COLLECTED MATERIAL:
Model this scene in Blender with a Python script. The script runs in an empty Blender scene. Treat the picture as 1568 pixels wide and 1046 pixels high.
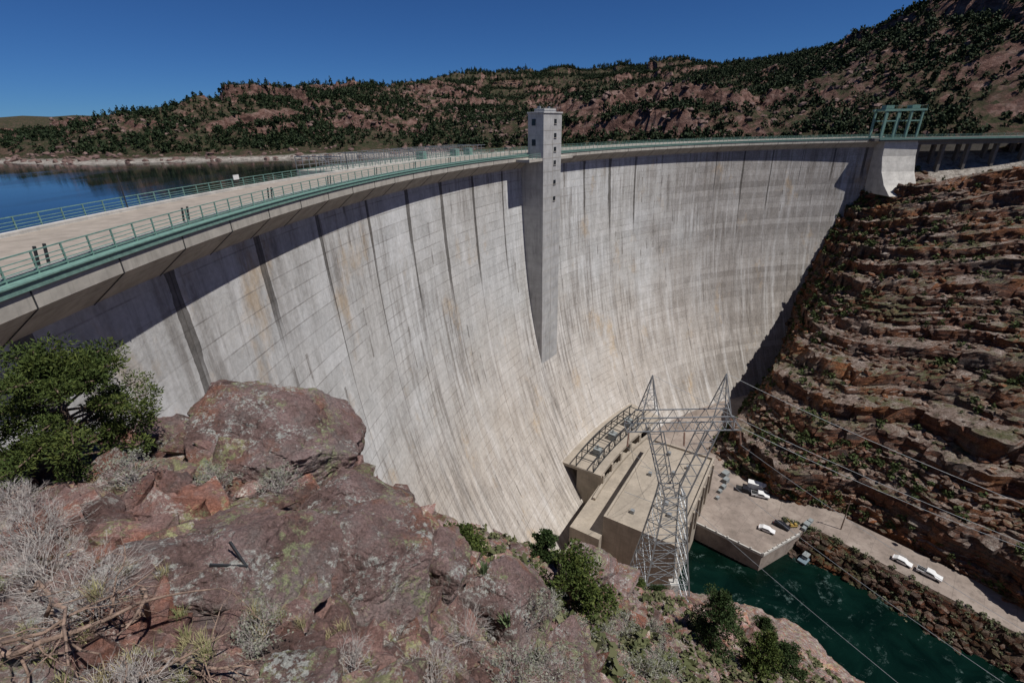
import bpy, bmesh, math, random
import numpy as np
from mathutils import Vector, Matrix
rad=math.radians
random.seed(5)
rng=np.random.default_rng(7)
scene=bpy.context.scene
COL=scene.collection
# ------------------------------------------------------------ noise
def _h(ix,iy,iz,s):
    n=ix*374761393+iy*668265263+iz*1274126177+s*1446657
    n&=0xffffffff
    n=((n^(n>>13))*1274126177)&0xffffffff
    n=((n^(n>>15))*668265263)&0xffffffff
    n^=n>>16
    return n/4294967295.0
def vnoise(p,seed=0):
    f=np.floor(p); i=f.astype(np.int64); t=p-f; t=t*t*t*(t*(t*6-15)+10)
    r=0
    for a in (0,1):
        wa=t[:,0] if a else 1-t[:,0]
        for b in (0,1):
            wb=t[:,1] if b else 1-t[:,1]
            for c in (0,1):
                wc=t[:,2] if c else 1-t[:,2]
                r=r+wa*wb*wc*_h(i[:,0]+a,i[:,1]+b,i[:,2]+c,seed)
    return r*2-1
def fbm(p,scale,octv=4,seed=0,gain=.5):
    q=p/scale; s=0; a=1.; tot=0
    for o in range(octv):
        s=s+a*vnoise(q+o*17.3,seed+o); tot+=a; a*=gain; q=q*2.03
    return s/tot*1.6
def cell(p,scale,seed=0):
    q=np.floor(p/np.asarray(scale)).astype(np.int64)
    return _h(q[:,0],q[:,1],q[:,2],seed)
def xy0(x,y): return np.stack([x,y,np.zeros_like(x)],1)
class TPS:
    def __init__(s,pts,lam=0.):
        p=np.array(pts,float); s.c=p[:,:2]; n=len(p)
        d=np.linalg.norm(s.c[:,None]-s.c[None],axis=2)
        K=np.where(d>0,d*d*np.log(d+1e-9),0)+lam*np.eye(n)
        P=np.c_[np.ones(n),s.c]; A=np.zeros((n+3,n+3)); A[:n,:n]=K; A[:n,n:]=P; A[n:,:n]=P.T
        s.w=np.linalg.solve(A,np.r_[p[:,2],0,0,0])
    def __call__(s,x,y):
        out=np.empty(len(x)); 
        for k in range(0,len(x),40000):
            q=np.c_[x[k:k+40000],y[k:k+40000]]
            d=np.linalg.norm(q[:,None]-s.c[None],axis=2)
            U=np.where(d>0,d*d*np.log(d+1e-9),0)
            out[k:k+40000]=U@s.w[:-3]+s.w[-3]+q@s.w[-2:]
        return out
# ------------------------------------------------------------ mesh helpers
def mesh_np(name,V,F,mats=(),smooth=False,uv=None,parent=None,mi=None):
    V=np.asarray(V,np.float32); F=np.asarray(F,np.int32); k=F.shape[1]
    me=bpy.data.meshes.new(name)
    me.vertices.add(len(V)); me.vertices.foreach_set('co',V.ravel())
    me.loops.add(F.size); me.loops.foreach_set('vertex_index',F.ravel())
    me.polygons.add(len(F)); me.polygons.foreach_set('loop_start',np.arange(0,F.size,k,dtype=np.int32))
    if uv is not None:
        l=me.uv_layers.new(name='UVMap'); l.data.foreach_set('uv',np.asarray(uv,np.float32)[F.ravel()].ravel())
    me.update(calc_edges=True); me.validate()
    me.polygons.foreach_set('use_smooth',np.full(len(me.polygons),smooth))
    for m in mats: me.materials.append(m)
    if mi is not None: me.polygons.foreach_set('material_index',np.asarray(mi,np.int32))
    ob=bpy.data.objects.new(name,me); COL.objects.link(ob)
    if parent: ob.parent=parent
    return ob
def empty(name):
    e=bpy.data.objects.new(name,None); COL.objects.link(e); return e
def gridF(nr,nc):
    i=np.arange(nr-1)[:,None]*nc+np.arange(nc-1)[None]
    i=i.ravel(); return np.stack([i,i+1,i+nc+1,i+nc],1)
class MB:
    def __init__(s): s.v=[];s.f=[];s.m=[]
    def add(s,vs,fs,mi=0):
        o=len(s.v); s.v+=[tuple(x) for x in vs]; s.f+=[tuple(i+o for i in f) for f in fs]; s.m+=[mi]*len(fs)
    def box(s,c,sz,ax=None,mi=0,taper=1.):
        c=Vector(c); X,Y,Z=ax or (Vector((1,0,0)),Vector((0,1,0)),Vector((0,0,1)))
        hx,hy,hz=sz[0]/2,sz[1]/2,sz[2]/2; vs=[]
        for k in (-1,1):
            t=taper if k>0 else 1
            for i,j in ((-1,-1),(1,-1),(1,1),(-1,1)): vs.append(c+X*hx*i*t+Y*hy*j*t+Z*hz*k)
        s.add(vs,[(3,2,1,0),(4,5,6,7),(0,1,5,4),(1,2,6,5),(2,3,7,6),(3,0,4,7)],mi)
    def beam(s,p,q,w,h=None,mi=0):
        p=Vector(p);q=Vector(q);d=q-p;L=d.length
        if L<1e-5: return
        Z=d/L; up=Vector((0,0,1)) if abs(Z.z)<.95 else Vector((1,0,0))
        X=up.cross(Z).normalized(); Y=Z.cross(X)
        s.box((p+q)/2,(w,h or w,L),(X,Y,Z),mi)
    def tube(s,p,q,r0,r1,n=6,mi=0):
        p=Vector(p);q=Vector(q);d=q-p
        if d.length<1e-5: return
        Z=d.normalized(); up=Vector((0,0,1)) if abs(Z.z)<.95 else Vector((1,0,0))
        X=up.cross(Z).normalized(); Y=Z.cross(X); vs=[]
        for c,r in ((p,r0),(q,r1)):
            for k in range(n):
                a=2*math.pi*k/n; vs.append(c+X*math.cos(a)*r+Y*math.sin(a)*r)
        fs=[(k,(k+1)%n,n+(k+1)%n,n+k) for k in range(n)]+[tuple(range(n-1,-1,-1)),tuple(range(n,2*n))]
        s.add(vs,fs,mi)
    def prism(s,pts,z0,z1,mi=0):
        n=len(pts); vs=[(x,y,z0) for x,y in pts]+[(x,y,z1) for x,y in pts]
        s.add(vs,[tuple(range(n-1,-1,-1)),tuple(range(n,2*n))]+[(k,(k+1)%n,n+(k+1)%n,n+k) for k in range(n)],mi)
    def obj(s,name,mats,parent=None,smooth=False,bevel=0):
        me=bpy.data.meshes.new(name); me.from_pydata(s.v,[],s.f)
        for m in mats: me.materials.append(m)
        me.polygons.foreach_set('material_index',np.array(s.m,np.int32))
        me.polygons.foreach_set('use_smooth',np.full(len(s.f),smooth)); me.update()
        ob=bpy.data.objects.new(name,me); COL.objects.link(ob)
        if parent: ob.parent=parent
        if bevel:
            b=ob.modifiers.new('bevel','BEVEL'); b.width=bevel; b.segments=2
        return ob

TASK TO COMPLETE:
Transcribe the whole listing, character for character, but not its images.

SOLVED EXERCISE:
Model this scene in Blender with a Python script. The script runs in an empty Blender scene. Treat the picture as 1568 pixels wide and 1046 pixels high.
import bpy, bmesh, math, random
import numpy as np
from mathutils import Vector, Matrix
rad=math.radians
random.seed(5)
rng=np.random.default_rng(7)
scene=bpy.context.scene
COL=scene.collection
# ------------------------------------------------------------ noise
def _h(ix,iy,iz,s):
    n=ix*374761393+iy*668265263+iz*1274126177+s*1446657
    n&=0xffffffff
    n=((n^(n>>13))*1274126177)&0xffffffff
    n=((n^(n>>15))*668265263)&0xffffffff
    n^=n>>16
    return n/4294967295.0
def vnoise(p,seed=0):
    f=np.floor(p); i=f.astype(np.int64); t=p-f; t=t*t*t*(t*(t*6-15)+10)
    r=0
    for a in (0,1):
        wa=t[:,0] if a else 1-t[:,0]
        for b in (0,1):
            wb=t[:,1] if b else 1-t[:,1]
            for c in (0,1):
                wc=t[:,2] if c else 1-t[:,2]
                r=r+wa*wb*wc*_h(i[:,0]+a,i[:,1]+b,i[:,2]+c,seed)
    return r*2-1
def fbm(p,scale,octv=4,seed=0,gain=.5):
    q=p/scale; s=0; a=1.; tot=0
    for o in range(octv):
        s=s+a*vnoise(q+o*17.3,seed+o); tot+=a; a*=gain; q=q*2.03
    return s/tot*1.6
def cell(p,scale,seed=0):
    q=np.floor(p/np.asarray(scale)).astype(np.int64)
    return _h(q[:,0],q[:,1],q[:,2],seed)
def xy0(x,y): return np.stack([x,y,np.zeros_like(x)],1)
class TPS:
    def __init__(s,pts,lam=0.):
        p=np.array(pts,float); s.c=p[:,:2]; n=len(p)
        d=np.linalg.norm(s.c[:,None]-s.c[None],axis=2)
        K=np.where(d>0,d*d*np.log(d+1e-9),0)+lam*np.eye(n)
        P=np.c_[np.ones(n),s.c]; A=np.zeros((n+3,n+3)); A[:n,:n]=K; A[:n,n:]=P; A[n:,:n]=P.T
        s.w=np.linalg.solve(A,np.r_[p[:,2],0,0,0])
    def __call__(s,x,y):
        out=np.empty(len(x)); 
        for k in range(0,len(x),40000):
            q=np.c_[x[k:k+40000],y[k:k+40000]]
            d=np.linalg.norm(q[:,None]-s.c[None],axis=2)
            U=np.where(d>0,d*d*np.log(d+1e-9),0)
            out[k:k+40000]=U@s.w[:-3]+s.w[-3]+q@s.w[-2:]
        return out
# ------------------------------------------------------------ mesh helpers
def mesh_np(name,V,F,mats=(),smooth=False,uv=None,parent=None,mi=None):
    V=np.asarray(V,np.float32); F=np.asarray(F,np.int32); k=F.shape[1]
    me=bpy.data.meshes.new(name)
    me.vertices.add(len(V)); me.vertices.foreach_set('co',V.ravel())
    me.loops.add(F.size); me.loops.foreach_set('vertex_index',F.ravel())
    me.polygons.add(len(F)); me.polygons.foreach_set('loop_start',np.arange(0,F.size,k,dtype=np.int32))
    if uv is not None:
        l=me.uv_layers.new(name='UVMap'); l.data.foreach_set('uv',np.asarray(uv,np.float32)[F.ravel()].ravel())
    me.update(calc_edges=True); me.validate()
    me.polygons.foreach_set('use_smooth',np.full(len(me.polygons),smooth))
    for m in mats: me.materials.append(m)
    if mi is not None: me.polygons.foreach_set('material_index',np.asarray(mi,np.int32))
    ob=bpy.data.objects.new(name,me); COL.objects.link(ob)
    if parent: ob.parent=parent
    return ob
def empty(name):
    e=bpy.data.objects.new(name,None); COL.objects.link(e); return e
def gridF(nr,nc):
    i=np.arange(nr-1)[:,None]*nc+np.arange(nc-1)[None]
    i=i.ravel(); return np.stack([i,i+1,i+nc+1,i+nc],1)
class MB:
    def __init__(s): s.v=[];s.f=[];s.m=[]
    def add(s,vs,fs,mi=0):
        o=len(s.v); s.v+=[tuple(x) for x in vs]; s.f+=[tuple(i+o for i in f) for f in fs]; s.m+=[mi]*len(fs)
    def box(s,c,sz,ax=None,mi=0,taper=1.):
        c=Vector(c); X,Y,Z=ax or (Vector((1,0,0)),Vector((0,1,0)),Vector((0,0,1)))
        hx,hy,hz=sz[0]/2,sz[1]/2,sz[2]/2; vs=[]
        for k in (-1,1):
            t=taper if k>0 else 1
            for i,j in ((-1,-1),(1,-1),(1,1),(-1,1)): vs.append(c+X*hx*i*t+Y*hy*j*t+Z*hz*k)
        s.add(vs,[(3,2,1,0),(4,5,6,7),(0,1,5,4),(1,2,6,5),(2,3,7,6),(3,0,4,7)],mi)
    def beam(s,p,q,w,h=None,mi=0):
        p=Vector(p);q=Vector(q);d=q-p;L=d.length
        if L<1e-5: return
        Z=d/L; up=Vector((0,0,1)) if abs(Z.z)<.95 else Vector((1,0,0))
        X=up.cross(Z).normalized(); Y=Z.cross(X)
        s.box((p+q)/2,(w,h or w,L),(X,Y,Z),mi)
    def tube(s,p,q,r0,r1,n=6,mi=0):
        p=Vector(p);q=Vector(q);d=q-p
        if d.length<1e-5: return
        Z=d.normalized(); up=Vector((0,0,1)) if abs(Z.z)<.95 else Vector((1,0,0))
        X=up.cross(Z).normalized(); Y=Z.cross(X); vs=[]
        for c,r in ((p,r0),(q,r1)):
            for k in range(n):
                a=2*math.pi*k/n; vs.append(c+X*math.cos(a)*r+Y*math.sin(a)*r)
        fs=[(k,(k+1)%n,n+(k+1)%n,n+k) for k in range(n)]+[tuple(range(n-1,-1,-1)),tuple(range(n,2*n))]
        s.add(vs,fs,mi)
    def prism(s,pts,z0,z1,mi=0):
        n=len(pts); vs=[(x,y,z0) for x,y in pts]+[(x,y,z1) for x,y in pts]
        s.add(vs,[tuple(range(n-1,-1,-1)),tuple(range(n,2*n))]+[(k,(k+1)%n,n+(k+1)%n,n+k) for k in range(n)],mi)
    def obj(s,name,mats,parent=None,smooth=False,bevel=0):
        me=bpy.data.meshes.new(name); me.from_pydata(s.v,[],s.f)
        for m in mats: me.materials.append(m)
        me.polygons.foreach_set('material_index',np.array(s.m,np.int32))
        me.polygons.foreach_set('use_smooth',np.full(len(s.f),smooth)); me.update()
        ob=bpy.data.objects.new(name,me); COL.objects.link(ob)
        if parent: ob.parent=parent
        if bevel:
            b=ob.modifiers.new('bevel','BEVEL'); b.width=bevel; b.segments=2
        return ob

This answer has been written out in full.